** begin Material provided **

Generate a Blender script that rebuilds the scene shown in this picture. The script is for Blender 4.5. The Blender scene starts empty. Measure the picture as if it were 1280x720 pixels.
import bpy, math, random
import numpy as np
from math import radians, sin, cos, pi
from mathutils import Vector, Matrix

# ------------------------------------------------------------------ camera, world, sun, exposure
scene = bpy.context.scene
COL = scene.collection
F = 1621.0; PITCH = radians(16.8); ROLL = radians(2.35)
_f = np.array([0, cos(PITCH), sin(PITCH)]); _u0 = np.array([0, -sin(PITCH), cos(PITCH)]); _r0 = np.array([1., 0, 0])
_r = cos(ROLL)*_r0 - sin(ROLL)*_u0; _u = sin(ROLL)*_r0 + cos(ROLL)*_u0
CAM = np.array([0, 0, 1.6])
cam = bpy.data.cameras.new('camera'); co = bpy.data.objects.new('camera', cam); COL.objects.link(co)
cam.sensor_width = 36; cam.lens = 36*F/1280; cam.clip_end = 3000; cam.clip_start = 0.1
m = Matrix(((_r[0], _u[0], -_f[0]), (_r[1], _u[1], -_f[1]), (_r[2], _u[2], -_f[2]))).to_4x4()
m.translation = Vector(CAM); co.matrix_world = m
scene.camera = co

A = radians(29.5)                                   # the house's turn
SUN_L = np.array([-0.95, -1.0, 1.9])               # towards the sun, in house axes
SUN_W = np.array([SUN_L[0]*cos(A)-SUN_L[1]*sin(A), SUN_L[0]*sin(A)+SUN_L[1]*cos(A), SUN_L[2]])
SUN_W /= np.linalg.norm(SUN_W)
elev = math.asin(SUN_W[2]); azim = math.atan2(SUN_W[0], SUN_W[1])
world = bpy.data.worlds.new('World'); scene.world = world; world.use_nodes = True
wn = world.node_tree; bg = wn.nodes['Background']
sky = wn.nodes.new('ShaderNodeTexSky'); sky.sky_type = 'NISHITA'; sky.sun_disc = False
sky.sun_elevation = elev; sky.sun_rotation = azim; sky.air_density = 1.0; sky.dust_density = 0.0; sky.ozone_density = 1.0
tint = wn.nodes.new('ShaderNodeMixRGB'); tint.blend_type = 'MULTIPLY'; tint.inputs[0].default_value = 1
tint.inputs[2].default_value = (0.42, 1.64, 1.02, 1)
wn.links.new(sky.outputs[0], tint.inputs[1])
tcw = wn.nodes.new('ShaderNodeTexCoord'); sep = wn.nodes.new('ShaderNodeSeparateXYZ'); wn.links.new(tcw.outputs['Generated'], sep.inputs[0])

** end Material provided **

→ Job
Write out every line of the data that holds the word "scene".

→ Written solution
Generate a Blender script that rebuilds the scene shown in this picture. The script is for Blender 4.5. The Blender scene starts empty. Measure the picture as if it were 1280x720 pixels.
scene = bpy.context.scene
COL = scene.collection
scene.camera = co
world = bpy.data.worlds.new('World'); scene.world = world; world.use_nodes = True